Não estou a fechar os olhos a certas semelhanças, quer em expressões nos discursos, quer no estilo de comícios, que podem fazer recordar os maus tempos da Alemanha nazi. Tudo isso me parece muito denunciável, mas mais pelo incompreensível desleixo do que pela intencionalidade incontestada. Adolf tinha a ambição prepotente de se fazer Hitler, Trump tem a prepotência descuidada de às vezes até fazer lembrar Hitler. Acreditar na mesma intenção estruturada de um e de outro quase chega a ser um elogio ao americano. Para além disso: descortinar uma agenda neonazi em Donald Trump é estar a dar alegrias aos neonazis da alt-right. Não sei como é convosco, mas o meu campeonato é dar tristezas aos neonazis, não alegrias.

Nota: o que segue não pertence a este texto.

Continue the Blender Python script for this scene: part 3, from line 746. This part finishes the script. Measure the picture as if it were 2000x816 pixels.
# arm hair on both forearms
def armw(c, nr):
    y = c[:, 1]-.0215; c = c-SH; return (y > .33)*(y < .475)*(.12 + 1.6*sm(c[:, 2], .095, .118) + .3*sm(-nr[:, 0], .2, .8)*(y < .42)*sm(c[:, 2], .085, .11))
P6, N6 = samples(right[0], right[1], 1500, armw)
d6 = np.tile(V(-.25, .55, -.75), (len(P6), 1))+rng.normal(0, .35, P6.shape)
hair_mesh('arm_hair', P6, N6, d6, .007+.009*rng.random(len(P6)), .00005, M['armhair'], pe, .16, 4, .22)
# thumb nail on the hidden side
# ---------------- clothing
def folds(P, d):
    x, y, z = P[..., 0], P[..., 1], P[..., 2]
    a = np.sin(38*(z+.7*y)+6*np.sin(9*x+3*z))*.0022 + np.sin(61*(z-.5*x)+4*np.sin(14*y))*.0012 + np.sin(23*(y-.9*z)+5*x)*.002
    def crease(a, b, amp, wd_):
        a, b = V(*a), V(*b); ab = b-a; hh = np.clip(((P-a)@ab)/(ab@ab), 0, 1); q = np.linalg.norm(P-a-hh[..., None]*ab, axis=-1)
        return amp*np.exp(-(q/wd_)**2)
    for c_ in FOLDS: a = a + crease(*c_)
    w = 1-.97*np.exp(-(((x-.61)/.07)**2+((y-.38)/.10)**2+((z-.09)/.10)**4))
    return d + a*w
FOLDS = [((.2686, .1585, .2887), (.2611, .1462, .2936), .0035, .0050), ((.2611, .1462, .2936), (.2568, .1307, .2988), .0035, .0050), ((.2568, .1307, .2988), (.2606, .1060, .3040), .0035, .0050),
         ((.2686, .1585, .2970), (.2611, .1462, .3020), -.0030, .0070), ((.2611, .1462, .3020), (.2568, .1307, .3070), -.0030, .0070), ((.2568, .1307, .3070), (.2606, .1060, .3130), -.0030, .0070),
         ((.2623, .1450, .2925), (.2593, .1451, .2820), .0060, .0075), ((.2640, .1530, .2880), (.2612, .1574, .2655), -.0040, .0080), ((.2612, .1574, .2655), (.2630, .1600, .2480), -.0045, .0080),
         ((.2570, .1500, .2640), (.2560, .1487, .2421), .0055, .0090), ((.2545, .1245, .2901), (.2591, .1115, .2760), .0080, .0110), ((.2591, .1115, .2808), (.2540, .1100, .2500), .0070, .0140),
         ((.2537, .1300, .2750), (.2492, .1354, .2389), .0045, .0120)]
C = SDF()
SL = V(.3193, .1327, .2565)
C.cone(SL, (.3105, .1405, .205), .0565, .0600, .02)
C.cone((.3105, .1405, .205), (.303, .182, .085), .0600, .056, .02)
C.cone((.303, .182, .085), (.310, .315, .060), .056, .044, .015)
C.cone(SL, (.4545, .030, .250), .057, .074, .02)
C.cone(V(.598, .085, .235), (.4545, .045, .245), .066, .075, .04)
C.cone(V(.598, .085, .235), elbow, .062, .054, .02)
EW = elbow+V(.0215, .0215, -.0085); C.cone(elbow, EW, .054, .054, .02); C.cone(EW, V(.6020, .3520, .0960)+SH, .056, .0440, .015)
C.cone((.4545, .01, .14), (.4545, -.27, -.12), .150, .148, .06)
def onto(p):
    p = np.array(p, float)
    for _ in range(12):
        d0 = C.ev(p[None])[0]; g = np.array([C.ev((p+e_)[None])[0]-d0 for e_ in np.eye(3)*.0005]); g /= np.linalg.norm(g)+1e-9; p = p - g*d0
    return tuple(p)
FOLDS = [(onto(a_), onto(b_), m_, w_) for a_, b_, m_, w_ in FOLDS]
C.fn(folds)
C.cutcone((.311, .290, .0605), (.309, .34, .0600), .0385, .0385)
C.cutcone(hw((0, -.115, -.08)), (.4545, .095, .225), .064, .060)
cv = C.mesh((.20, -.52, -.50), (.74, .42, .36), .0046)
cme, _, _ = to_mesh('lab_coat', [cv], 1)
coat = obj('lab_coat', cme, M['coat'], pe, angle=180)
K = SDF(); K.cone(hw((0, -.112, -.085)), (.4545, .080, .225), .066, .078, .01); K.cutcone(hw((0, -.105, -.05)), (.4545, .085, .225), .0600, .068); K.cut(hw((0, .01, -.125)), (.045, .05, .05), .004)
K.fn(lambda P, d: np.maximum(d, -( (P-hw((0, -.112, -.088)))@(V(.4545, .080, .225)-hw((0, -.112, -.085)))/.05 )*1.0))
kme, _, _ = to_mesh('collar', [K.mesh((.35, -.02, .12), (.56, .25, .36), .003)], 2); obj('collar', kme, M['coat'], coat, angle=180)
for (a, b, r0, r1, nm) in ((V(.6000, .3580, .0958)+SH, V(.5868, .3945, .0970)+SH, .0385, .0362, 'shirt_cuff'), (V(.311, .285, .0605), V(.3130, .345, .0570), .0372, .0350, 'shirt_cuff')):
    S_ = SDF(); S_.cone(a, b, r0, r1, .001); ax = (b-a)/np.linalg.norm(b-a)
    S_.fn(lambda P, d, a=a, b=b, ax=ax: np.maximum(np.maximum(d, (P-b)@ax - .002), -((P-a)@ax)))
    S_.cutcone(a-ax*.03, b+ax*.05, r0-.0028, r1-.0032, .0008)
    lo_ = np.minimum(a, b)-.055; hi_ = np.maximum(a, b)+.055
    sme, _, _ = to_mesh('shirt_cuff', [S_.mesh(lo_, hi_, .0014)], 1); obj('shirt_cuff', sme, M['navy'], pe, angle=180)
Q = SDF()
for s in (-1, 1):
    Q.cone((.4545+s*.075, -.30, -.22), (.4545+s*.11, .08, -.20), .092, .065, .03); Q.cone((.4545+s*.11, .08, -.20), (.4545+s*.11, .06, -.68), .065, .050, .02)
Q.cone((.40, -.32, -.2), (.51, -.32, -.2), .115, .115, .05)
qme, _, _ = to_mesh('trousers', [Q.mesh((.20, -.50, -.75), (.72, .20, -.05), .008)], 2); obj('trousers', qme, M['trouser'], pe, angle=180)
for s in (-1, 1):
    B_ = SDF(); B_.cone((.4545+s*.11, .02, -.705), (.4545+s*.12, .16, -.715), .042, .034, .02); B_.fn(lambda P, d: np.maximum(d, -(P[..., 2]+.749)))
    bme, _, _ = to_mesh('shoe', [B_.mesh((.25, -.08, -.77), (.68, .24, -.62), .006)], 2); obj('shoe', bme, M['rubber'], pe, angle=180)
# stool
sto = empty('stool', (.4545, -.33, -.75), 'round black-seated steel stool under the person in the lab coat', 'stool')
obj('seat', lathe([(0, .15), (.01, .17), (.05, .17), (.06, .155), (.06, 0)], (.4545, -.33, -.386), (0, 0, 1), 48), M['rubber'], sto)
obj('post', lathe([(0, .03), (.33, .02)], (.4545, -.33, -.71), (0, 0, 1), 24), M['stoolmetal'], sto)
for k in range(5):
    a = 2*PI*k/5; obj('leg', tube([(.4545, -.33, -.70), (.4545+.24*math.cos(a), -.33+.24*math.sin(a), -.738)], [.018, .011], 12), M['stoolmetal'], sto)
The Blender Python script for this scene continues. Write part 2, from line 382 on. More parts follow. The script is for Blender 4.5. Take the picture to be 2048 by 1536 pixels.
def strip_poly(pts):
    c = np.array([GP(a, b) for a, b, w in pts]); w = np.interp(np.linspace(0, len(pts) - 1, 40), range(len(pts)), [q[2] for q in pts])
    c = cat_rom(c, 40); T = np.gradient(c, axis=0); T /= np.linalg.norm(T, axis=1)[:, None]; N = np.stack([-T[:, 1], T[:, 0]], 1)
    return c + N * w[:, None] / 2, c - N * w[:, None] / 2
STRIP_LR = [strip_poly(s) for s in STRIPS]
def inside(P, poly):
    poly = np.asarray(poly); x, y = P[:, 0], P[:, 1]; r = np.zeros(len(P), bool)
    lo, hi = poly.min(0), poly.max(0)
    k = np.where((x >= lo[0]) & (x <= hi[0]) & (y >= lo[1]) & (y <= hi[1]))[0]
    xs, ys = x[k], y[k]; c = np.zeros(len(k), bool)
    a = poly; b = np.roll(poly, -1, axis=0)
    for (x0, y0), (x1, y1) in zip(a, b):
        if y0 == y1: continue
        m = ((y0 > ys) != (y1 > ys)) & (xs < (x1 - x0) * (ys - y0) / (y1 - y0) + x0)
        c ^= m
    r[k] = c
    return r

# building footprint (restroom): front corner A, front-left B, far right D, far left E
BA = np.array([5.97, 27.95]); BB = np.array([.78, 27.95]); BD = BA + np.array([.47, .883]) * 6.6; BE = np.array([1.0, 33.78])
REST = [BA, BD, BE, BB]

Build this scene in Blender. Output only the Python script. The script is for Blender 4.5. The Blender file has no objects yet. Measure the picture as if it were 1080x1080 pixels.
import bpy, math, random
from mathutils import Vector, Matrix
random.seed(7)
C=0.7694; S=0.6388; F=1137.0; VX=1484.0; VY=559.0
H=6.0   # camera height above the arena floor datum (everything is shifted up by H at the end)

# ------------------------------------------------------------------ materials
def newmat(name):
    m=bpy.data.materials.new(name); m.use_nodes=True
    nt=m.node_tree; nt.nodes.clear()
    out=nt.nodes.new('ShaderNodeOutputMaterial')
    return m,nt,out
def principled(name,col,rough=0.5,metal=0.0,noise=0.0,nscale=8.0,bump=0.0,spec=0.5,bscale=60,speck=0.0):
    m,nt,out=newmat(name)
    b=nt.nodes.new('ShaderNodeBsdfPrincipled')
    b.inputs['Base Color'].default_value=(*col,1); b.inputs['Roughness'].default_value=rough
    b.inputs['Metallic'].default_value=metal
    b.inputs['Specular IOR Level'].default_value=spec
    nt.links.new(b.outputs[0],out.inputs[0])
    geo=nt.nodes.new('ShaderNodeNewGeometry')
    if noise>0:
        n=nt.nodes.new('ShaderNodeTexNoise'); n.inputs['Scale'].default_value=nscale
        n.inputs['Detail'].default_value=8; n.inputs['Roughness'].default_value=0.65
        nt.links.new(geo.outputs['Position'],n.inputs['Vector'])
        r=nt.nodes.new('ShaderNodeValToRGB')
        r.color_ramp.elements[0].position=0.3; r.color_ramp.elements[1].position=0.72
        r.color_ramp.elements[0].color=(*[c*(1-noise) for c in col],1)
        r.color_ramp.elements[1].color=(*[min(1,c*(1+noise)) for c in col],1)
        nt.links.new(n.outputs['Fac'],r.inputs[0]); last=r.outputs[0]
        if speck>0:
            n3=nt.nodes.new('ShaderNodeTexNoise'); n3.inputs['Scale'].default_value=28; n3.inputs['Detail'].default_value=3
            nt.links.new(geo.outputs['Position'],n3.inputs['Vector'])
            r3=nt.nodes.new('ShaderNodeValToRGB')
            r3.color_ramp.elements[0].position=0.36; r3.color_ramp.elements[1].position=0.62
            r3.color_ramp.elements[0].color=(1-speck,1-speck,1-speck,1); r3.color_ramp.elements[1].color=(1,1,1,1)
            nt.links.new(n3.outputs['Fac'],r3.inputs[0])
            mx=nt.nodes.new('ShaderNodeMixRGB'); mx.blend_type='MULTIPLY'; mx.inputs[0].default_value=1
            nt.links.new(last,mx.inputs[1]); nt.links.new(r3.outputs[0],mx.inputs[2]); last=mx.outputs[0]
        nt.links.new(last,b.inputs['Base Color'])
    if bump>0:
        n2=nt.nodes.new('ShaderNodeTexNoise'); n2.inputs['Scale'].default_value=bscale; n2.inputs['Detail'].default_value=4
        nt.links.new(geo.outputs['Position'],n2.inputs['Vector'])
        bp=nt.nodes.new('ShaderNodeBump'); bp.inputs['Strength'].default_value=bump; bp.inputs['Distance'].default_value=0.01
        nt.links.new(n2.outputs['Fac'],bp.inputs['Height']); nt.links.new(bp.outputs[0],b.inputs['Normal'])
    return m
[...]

Se quiserem ver a atitude estapafúrdia de Trump para com os mexicanos, ou os muçulmanos, na mesma perspectiva com que o Hitler chamava os judeus de sub-humanos, estejam à vontade. Se acham que a imbecil muralha de Trump vai ter quatro paredes, tecto e vapores de Zyklon B, estejam à vontade. Se acham que o homem que ajuizava jingles de atum tem planos expansionistas com genocídio à mistura, fiquem à vontade. Não se esqueçam é que, enquanto conjuram a repetição dum horror irrepetível, há trumpices mais ligeiras que escapam por entre as frestas do alarmismo. Não é com pavores antigos que se combatem contrariedades novas, por muito que queiramos dar ares de gente ensinada.

As minhas perspectivas para o futuro com Trump na presidência não são as melhores. Torço, por isso, para que haja um impeachment eficaz logo à primeira argolada, não que Trump seja afastado preventivamente pela provável anexação da Checoslováquia.

SÍTIOS CERTOS, LUGARES CERTOS E O RESTO

Lembram-se de Mohammed Saeed Al-Sahhaf, aquele ministro de Saddam que ia dando informações optimistas sobre as investidas americanas no Iraque em 2003? Aquele que inventava vitórias, minimizava perdas e se tornou uma espécie de comic relief numa guerra sem graça? Pois parece que Mike Pence sabe sacar um Al-Sahhaf na perfeição.

Desejamos que Tusk se dê com Portugal, embora Tusk se dê com Donald, que Portugal parece não desejar. Pior comédia romântica de sempre.

O meu rio é o Dinha, não o Dão. Mas a minha região demarcada é essa da Quinta de Cabriz. Os 46ºs serão os primeiros. Parabéns a nós.